Gábor Döbrentei (1 December 1785 – 28 March 1851) was a Hungarian philologist and antiquary.[1]
He was born in a city in the Kingdom of Hungary called Somlószőlős. As the son of itinerant Lutheran preacher Lajos Döbrentey, his early schooling was in Pápa; he remained in grammar school in Sopron on the Austrian border until 1805. For most of his life he lived in what was then the Austrian Empiure.
He completed his studies at the universities of Wittenberg and Leipzig, and was afterwards engaged as a tutor in Transylvania. In 1814 he originated and edited the Erdélyi Muzeum, which, notwithstanding its important influence on the development of Hungarian language and literature, soon failed for want of support. In 1820, Döbrentei settled at Pest, and there he spent the rest of his life.

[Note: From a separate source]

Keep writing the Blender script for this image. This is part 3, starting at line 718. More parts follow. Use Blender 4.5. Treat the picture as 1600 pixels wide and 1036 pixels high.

He held various official posts, but continued zealously to pursue the studies for which he had early shown a strong preference. His great work is the Ancient Monuments of the Magyar Language (Régi Magyar Nyelvemlékek), the editing of which was entrusted to him by the Hungarian Academy. The first volume was published in 1838, and the fifth was in preparation at the time of his death.[2]
Döbrentei was one of the twenty-two scholars appointed in 1825 to plan and organize, under the presidency of Count Teleki, the Hungarian Academy. In addition to his great work he wrote many valuable papers on historical and philological subjects, and many biographical notices of eminent Hungarians. These appeared in the Hungarian translation of Brockhaus's Conversations-Lexikon.
He translated into Hungarian Macbeth and other plays of Shakespeare, Sterne's Letters from Yorick to Eliza (1828), several of Schiller's tragedies, and Molière's A vare, and wrote several original poems.
Döbrentei does not appear to have taken any part in the revolutionary movement of 1848. He died at his country house, near Pest.